L'irréversibilité et l'indéterminisme émergent de la mesure quantique, c'est à dire (pour les positivistes) des limitations d'accès de l'observateur à l'information. Les réalistes préfèrent voir les propriétés de la mesure quantique comme objectives et acceptent ce qui en découle : une violation d'invariance de Lorentz, à ce jour inobservable, ainsi qu'une simultanéité absolue, inobservable, et le référentiel inertiel privilégié, inobservable, qui en découlent.
.
(4) L'hypothèse réaliste et locale, mise en défaut par la violation des inégalités de Bell c'est, en plus de la localité, l'hypothèse selon laquelle un résultat de mesure quantique pourrait préexister à son observation en violation d'une maxime positiviste, à ce jour jamais mise en défaut, chère à Asher Peres : "
Unperformed mesurements have no outcomes"
(5) Jaynes, bien que réaliste, rejette l'interprétation d'une non localité objective, contrairement aux Bohm, Bell, Valentini, Scarani, Percival, Popper, Bricmont, Aspect interprétant l'effet EPR comme violant l'invariance de Lorentz à un niveau interprétatif, impliquant une simultanéité quantique absolue (donc un référentiel quantique privilégié, un référentiel d'immobilité du milieu de propagation des ondes).

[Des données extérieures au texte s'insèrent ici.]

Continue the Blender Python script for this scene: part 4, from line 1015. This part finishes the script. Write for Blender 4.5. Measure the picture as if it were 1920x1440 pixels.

(6) On comprend bien comment marche le principe de maximisation d'entropie, physiquement et mathématiquement, faisant émerger un univers classique, caractérisé par un petit nombre d'observables macroscopiques simultanément mesurables en lisant les travaux de R. Balian, cf.
Incomplete description and relevant entropies, § 6 Least biased states and relevant entropies et § 7 Reduction of the description.